1785, America & Emigrants
We searched back through the old newspaper archives to find this interesting read concerning "America" and Emigrants. The Pennsylvania Packet, out of Philadelphia, PA, dated 5 November 1785, Saturday, page 2, the following political reflections on America were copied from a new and interesting publication back in 1785 or before, called the "Political Herald," under the head of "The Present Times."
Found on Newspapers.com
America
The features of the present age (1785) are most clearly discerned, and seen too to the best advantage, in America. Emigrants from the old world, flying from oppression, carried along with them to the vast American continent, industry, severe economy, just ideas of civil liberty, and minds emancipated from the tyranny of custom, and open to the most enlarged views of the most liberal policy and jurisprudence.

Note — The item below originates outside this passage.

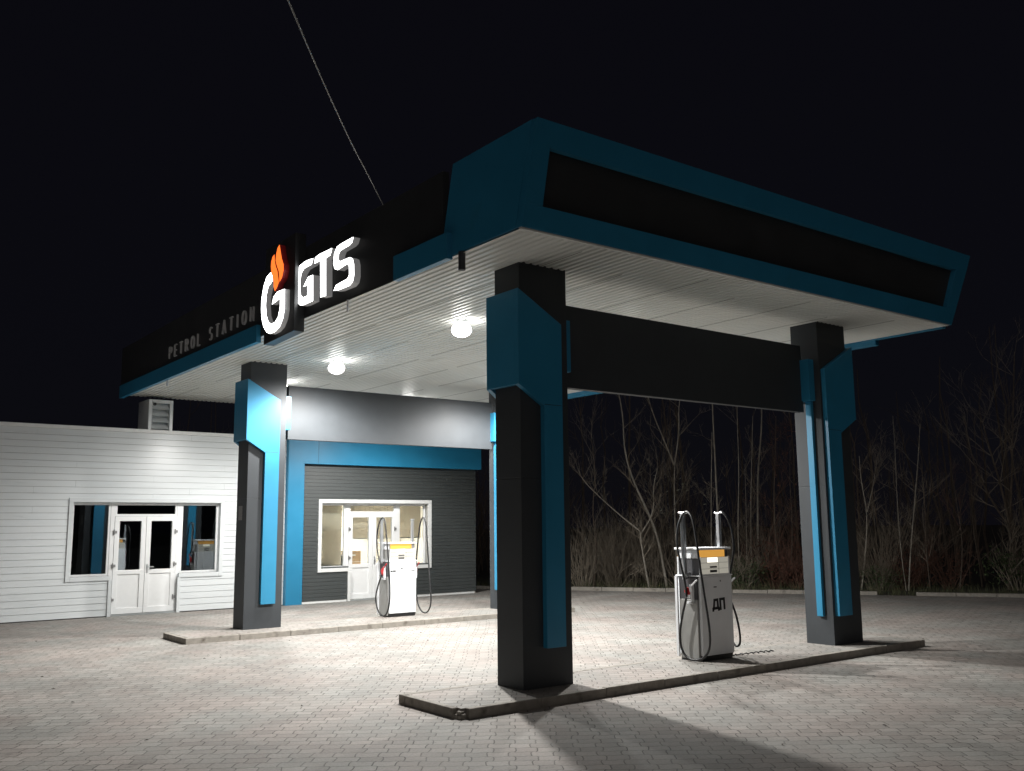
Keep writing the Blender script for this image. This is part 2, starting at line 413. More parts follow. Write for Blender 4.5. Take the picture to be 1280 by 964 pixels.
# leaning blue front fascia with dark recess
ZT, LEAN = 6.55, .33
def fy(z): return CY0 - LEAN * (z - ZS) / (ZT - ZS)
f = MB(); xr_b, xr_t = CX1, 8.72
def xr(z): return xr_b + (xr_t - xr_b) * (z - ZS) / (ZT - ZS)
zi0, zi1 = 5.63, 6.27
def bar(z0, z1, xa0, xa1, xb0, xb1, t=.11):
    # prism between heights z0,z1; x from xa(z) to xb(z); thickness t inward
    f.hexa([(xa0, fy(z0), z0), (xb0, fy(z0), z0), (xb0, fy(z0) + t, z0), (xa0, fy(z0) + t, z0),
            (xa1, fy(z1), z1), (xb1, fy(z1), z1), (xb1, fy(z1) + t, z1), (xa1, fy(z1) + t, z1)])
xl0 = CX0
bar(ZS + .021, zi0, xl0, xl0, xr(ZS), xr(zi0)); bar(zi1, ZT, xl0, xl0, xr(zi1), xr(ZT))
bar(zi0, zi1, xl0, xl0, -.56, -.58); bar(zi0, zi1, 8.28, 8.34, xr(zi0), xr(zi1))
# left cheek of the blue corner: slanted end parallel to the front lean
f.hexa([(xl0, CY0 + .11, ZS + .021), (xl0 + .1, CY0 + .11, ZS + .021), (xl0 + .1, .56, ZS + .021), (xl0, .56, ZS + .021),
        (xl0, fy(ZT) + .11, ZT), (xl0 + .1, fy(ZT) + .11, ZT), (xl0 + .1, .27, ZT), (xl0, .27, ZT)])
# right cheek
f.hexa([(xr_b - .1, CY0 + .11, ZS - .02), (xr_b, CY0 + .11, ZS - .02), (xr_b, .56, ZS - .02), (xr_b - .1, .56, ZS - .02),
        (xr_t - .1, fy(ZT) + .11, ZT), (xr_t, fy(ZT) + .11, ZT), (xr_t - .1, .27, ZT), (xr_t - .2, .27, ZT)])
f.build('corner_fascia', m_blue, canopy, bevel=.006)
s = MB(); s.hexa([(-.57, fy(zi0) + .085, zi0 - .01), (8.3, fy(zi0) + .085, zi0 - .01), (8.3, fy(zi0) + .105, zi0 - .01), (-.57, fy(zi0) + .105, zi0 - .01),
                  (-.59, fy(zi1) + .085, zi1 + .01), (8.36, fy(zi1) + .085, zi1 + .01), (8.36, fy(zi1) + .105, zi1 + .01), (-.59, fy(zi1) + .105, zi1 + .01)])
s.build('recessed_panel', m_fdark, canopy)
# black parapets: left, right, back
for nm, x0, x1, y0, y1 in [('parapet', CX0 - .0, CX0 + .1, .5, CY1), ('parapet', CX1 - .1, CX1, .5, CY1), ('parapet', CX0 + .1, CX1 - .1, CY1 - .1, CY1)]:
    s = MB(); s.box(x0 + .004, x1 - .004, y0, y1 - .004, ZS + .021, ZT - .02); s.build(nm, m_fdark, canopy)
# low blue strips
for x0, x1, y0, y1, z0, z1 in [(CX0 - .07, CX0 + .02, .3, 1.62, ZS - .03, 5.66), (CX0 - .07, CX0 + .02, 6.35, 15.06, 5.25, 5.56),
                               (CX1 - .06, CX1 + .06, .3, 15.0, 5.24, 5.6)]:
    s = MB(); s.box(x0, x1, y0, y1, z0, z1); s.build('blue_strip', m_blue, canopy, bevel=.005)
# logo backing box
s = MB(); s.prism([(4.55, 5.13), (5.75, 5.09), (5.75, 6.74), (4.55, 6.74)], lambda a, b, d: (d, a, b), -1.0, CX0 + .002)
s.build('sign_backing_box', m_fdark, canopy, bevel=.006)
# drain stubs at the soffit edge
for (yy, zz, r_, mm) in [(.1, 5.14, .045, m_dark), (3.1, 5.18, .016, m_white), (11.54, 5.12, .022, m_white)]:
    s = MB(); s.cyl((CX0 + .02, yy, ZS + .02), (CX0 + .02, yy, zz), r_, 12); s.build('drain_spout', mm, canopy, smooth=False)

# columns -----------------------------------------------------------
WX, WY, LX, LY = .777, .522, 6.251, 8.814
def column(bx, by, mx, my):
    # local design: outer corner is at (0,0); inner face at x=WX.  mx,my mirror it
    X = (lambda a: bx + a) if not mx else (lambda a: bx + WX - a)
    Y = (lambda a: by + a) if not my else (lambda a: by + WY - a)
    def bxs(m, x0, x1, y0, y1, z0, z1):
        xa, xb = sorted((X(x0), X(x1))); ya, yb = sorted((Y(y0), Y(y1))); m.box(xa, xb, ya, yb, z0, z1)
    c = MB(); bxs(c, 0, WX, 0, WY, HK - .01, 2.62); bxs(c, 0, WX, 0, WY, 2.626, ZS + .03); bxs(c, .006, WX - .006, .006, WY - .006, 2.5, 2.7)
    col = c.build('column', m_dark, canopy, bevel=.004)
    P = .08
    poly = [(-P, 4.99), (.62, 4.60), (.61, .57), (.31, .57), (.32, 3.53), (-P, 3.775)]
    if mx: poly = [(-P, 5.0), (.735, 4.55), (.715, .56), (.365, .56), (.375, 3.5), (-P, 3.755)]
    for front in (True, False):
        m = MB()
        if not front: poly = [(-P, 4.99), (.55, 4.60), (.54, .57), (.24, .57), (.25, 3.53), (-P, 3.775)]
        m.prism(poly, (lambda a, z, d: (X(a), Y(-d), z)) if front else (lambda a, z, d: (X(a), Y(WY + d), z)), .0, P)
        cl = m.build('blue_cladding', m_blue, col, bevel=.004)
        if front:
            q = MB(); bxs(q, (.38 if mx else .325), (.70 if mx else .60), -P - .0012, -P + .002, 3.54, 3.547); q.build('panel_joint', m_fdark, cl)
    m = MB(); bxs(m, -P, -.0, 0, WY, 3.775 + .001, 4.989); m.build('blue_cladding', m_blue, col, bevel=.004)
    # inner face: short block and long strip
    yA, yB = (.1, .42) if my == 0 else (WY - .42, WY - .1)
    yA, yB = (.1, .42)
    ys0, ys1 = .15, .26
    if my: ys0, ys1 = WY - ys1, WY - ys0; yA, yB = WY - .42, WY - .1
    m = MB(); bxs(m, WX, WX + .15, yA, yB, 4.03, 4.72); m.build('blue_block', m_blue, col, bevel=.004)
    m = MB(); bxs(m, WX, WX + .06, ys0, ys1, .55, 4.029); m.build('blue_strip', m_blue, col, bevel=.004)
    return col
c_near = column(0, 0, 0, 0); c_right = column(LX, 0, 1, 0)
c_left = column(0, LY, 0, 0); c_far = column(LX, LY, 1, 0)
# grey crossing panels between the columns
for y0 in (0, LY):
    s = MB(); s.box(WX + .16, LX - .105, y0 + .26, y0 + .38, 3.85, 4.97)
    s.build('hanging_panel', m_dark, canopy, bevel=.004)
s = MB(); s.box(-.006, -.001, LY + .2, LY + .4, 2.2, 2.48); s.build('notice_plate', m_paper, c_left)

# lamps ---------------------------------------------------------------
LAMP_W = 3000
DOWN = -1.0
BEAM = [(0.0, 0.0), (.1, .03), (.2, .08), (.28, .17), (.36, .29), (.46, .44), (.56, .57), (.7, .57), (.86, .46), (1.0, .39)]
def lamp_thing(label, loc):
    t = thing('ceiling_lamp', label, 'ceiling lamp', loc, 0, 'round lamps under the canopy')
    h = MB(); h.tube([(0, 0, .01), (0, 0, -.02), (0, 0, -.04), (0, 0, -.041)], [.13, .13, .12, .10], 28); h.build('housing', m_white, t)
    d = MB(); a_ = [math.pi * (.12 + .88 * q / 12) for q in range(13)]
    d.tube([(0, 0, -.15 + .118 * math.cos(q)) for q in a_], [max(.002, .165 * math.sin(q)) for q in a_], 28); d.build('diffuser', m_lamp, t, smooth=True)
    sp = bpy.data.lights.new('lamp_beam', 'POINT'); sp.energy = LAMP_W; sp.shadow_soft_size = .10
    sp.color = (1.0, .98, .945); sp.use_nodes = True; nt_ = sp.node_tree; em = nt_.nodes['Emission']
    # lens optics of the fitting: wide beam, strongest to the side, cut off near the horizontal
    gt = nt_.nodes.new('ShaderNodeTexCoord'); sx_ = nt_.nodes.new('ShaderNodeSeparateXYZ'); ab = nt_.nodes.new('ShaderNodeMath'); ab.operation = 'MULTIPLY'; ab.inputs[1].default_value = DOWN
    rp = nt_.nodes.new('ShaderNodeValToRGB'); nt_.links.new(gt.outputs['Normal'], sx_.inputs[0]); nt_.links.new(sx_.outputs[2], ab.inputs[0]); nt_.links.new(ab.outputs[0], rp.inputs[0])
    el = rp.color_ramp.elements; vals = BEAM
    el[0].position, el[1].position = vals[0][0], vals[-1][0]
    for e_, v_ in ((el[0], vals[0][1]), (el[1], vals[-1][1])): e_.color = (v_, v_, v_, 1)
    for pz, v_ in vals[1:-1]: e_ = el.new(pz); e_.color = (v_, v_, v_, 1)
    nt_.links.new(rp.outputs[0], em.inputs['Strength'])
    so = bpy.data.objects.new('lamp_beam', sp); COL.objects.link(so); so.parent = t; so.location = (0, 0, -.36)
    return t
LPOS = [(1.36, 3.30, ZS), (1.38, 7.8, ZS)]
l0 = lamp_thing('lit round ceiling lamp nearest the camera, beside the top of the near column', LPOS[0])
LAMPS = [(LPOS[1], 'lit round ceiling lamp just in front of the grey hanging panel by the left column'),
         ((5.4, 3.5, ZS), 'lit round ceiling lamp behind the dark hanging panel on the right'),
         ((5.5, 7.7, ZS), 'lit round ceiling lamp hidden behind the near column, by the far column')]
LAMPS += [((1.6, 11.0, ZS), 'dimmer lit ceiling lamp hidden behind the left column, near the shop wall'),
          ((5.5, 11.9, ZS), 'dimmer lit ceiling lamp peeking over the grey hanging panel before the shop front')]
for loc, lb in LAMPS:
    t = dup(l0, loc, lb)
    kf = .45 if 'dimmer' in lb else .56 if loc[0] > 4 else .64
    for ch in t.children:
        if ch.type == 'LIGHT' and kf != 1: ch.data = ch.data.copy(); ch.data.energy = LAMP_W * kf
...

The virtuous spirit was extricated from a mass of fermenting matter, and wasted over the Atlantic, formed new bodies. The finest and most expressive features of the parent, who had begun to know the infirmities of old age, are revived in the child. The American, flourishing in the vigor of youth, and possessing all the activity of that period, is not confined, like restive age, to one spot, but ranges freely over different nations, ever ready to adopt whatever he may find conducive to his own interest, or that of the republic. He is afloat on the great ocean of the world, and, being in motion, is more easily turned into new paths of adventure than if he were at rest. The examples of ancient, of latter, and of present times, are before the legislators of America; and, form the whole, they formed a system of government, in which, if the power of coercion were as strong an ingredient as the spirit of liberty, it might be pronounced to be the best, as it is the latest, that has appeared in the world. Whether the authority of Congress will ever be fully established over the Thirteen Provinces or not, is a question that time alone can resolve; as there is nothing in history, or modern example, that so nearly resembles the political situation North America, as to be certain ground of prediction on this subject, The amphictyonic council, which, while Greece preserved its independence, united the different states in one confederacy against a common enemy, did not however, preserve internal concord; and even the influence and authority of the Amphictyons, in cafes of foreign war, depended on circumstances which either have no place, or are not in such full force in North America. The great body of the Greeks were a most superstitious people, and the Amphictyons had the command of the Oracle at Delphi's. In the pure times of the Grecian republics, the whole world, besides themselves, were in a state of barbarism; a sameness of language and of religion, and an affinity of taste, manners and customs, therefore, formed among the Greeks, and even among the Greeks and their colonies in Asia, Italy, and the islands in the adjacent seas, a strong and intimate band of union. In all others, where it is to be found, the different sects are animated against each other with the common fury of religious zeal.
There is therefore no engine of priesthood to move and direct the untied force of the states to one common object; neither is there any common enemy of different language, religion and manners, who will ever attempt to subdue the American states. The authority of Congress will neither be confirmed by the arts of an oracle, nor the terror of a Xerxes.